Русский коммунизм осуществил на глазах у всего мира антропологическую метаморфозу: русского национального типа, с бородой и в одежде «а la cozak», вызывающего у западного обывателя впечатление «дурной азиатской экзотики», он превратил в типа узнаваемого и высокочтимого: «передового пролетария». Этот передовой пролетарий получил платформы для равноправного диалога с Западом, причем на одном и том же языке «передового учения»…
В той мере, в какой старому русскому «национал-патриотизму» удалось сублимировать свою энергетику, переведя ее на язык, легализованный на самом Западе, этот патриотизм достиг, наконец-таки, точки внутреннего равновесия. И западническая, и славянофильская традиции по-своему, в превращенной форме, обрели эффективное самовыражение в «русском марксизме» и примирились в нем…
Советский человек, таким образом преодолевший «цивилизационную раздвоенность» русской души (раскол славянофильства и западничества), наряду с преодолением традиционного комплекса неполноценности, обрел замечательную цельность и самоуважение.
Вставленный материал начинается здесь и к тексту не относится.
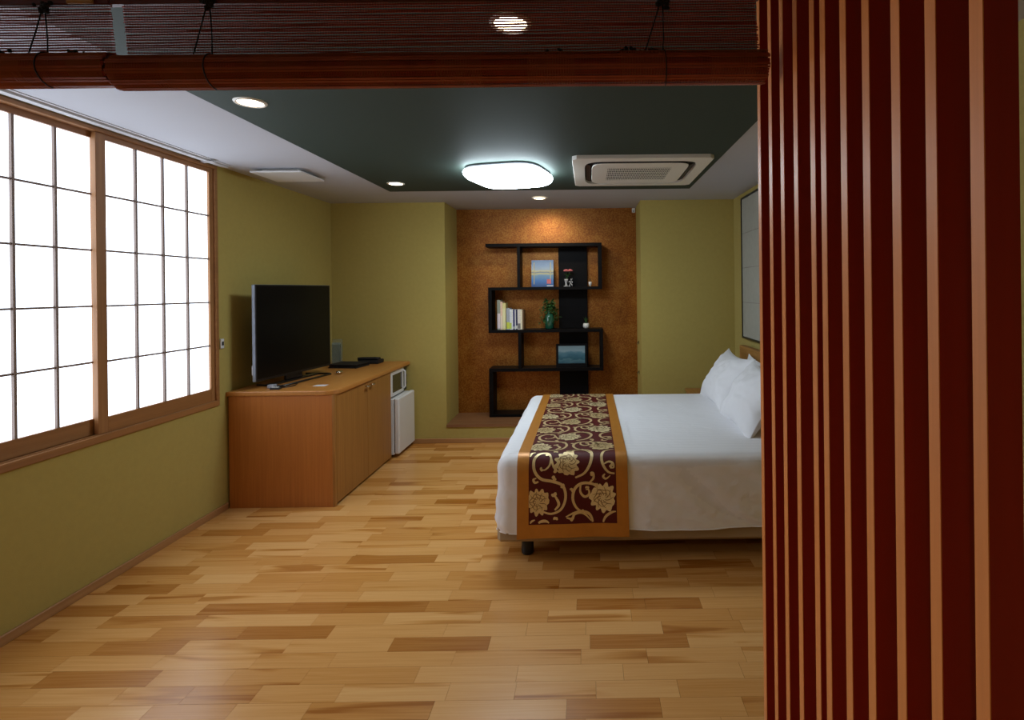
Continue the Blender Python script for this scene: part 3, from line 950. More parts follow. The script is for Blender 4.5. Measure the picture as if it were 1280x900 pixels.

В самом деле, на языке марксизма, делающем упор не на уровне жизни и других критериях потребительского сознания, обреченного в России быть «несчастным», а на формационных сопоставлениях, Россия впервые осознавала себя как самая передовая страна, и при этом — без всяких изъянов и фобий, свойственных чисто националистическому сознанию».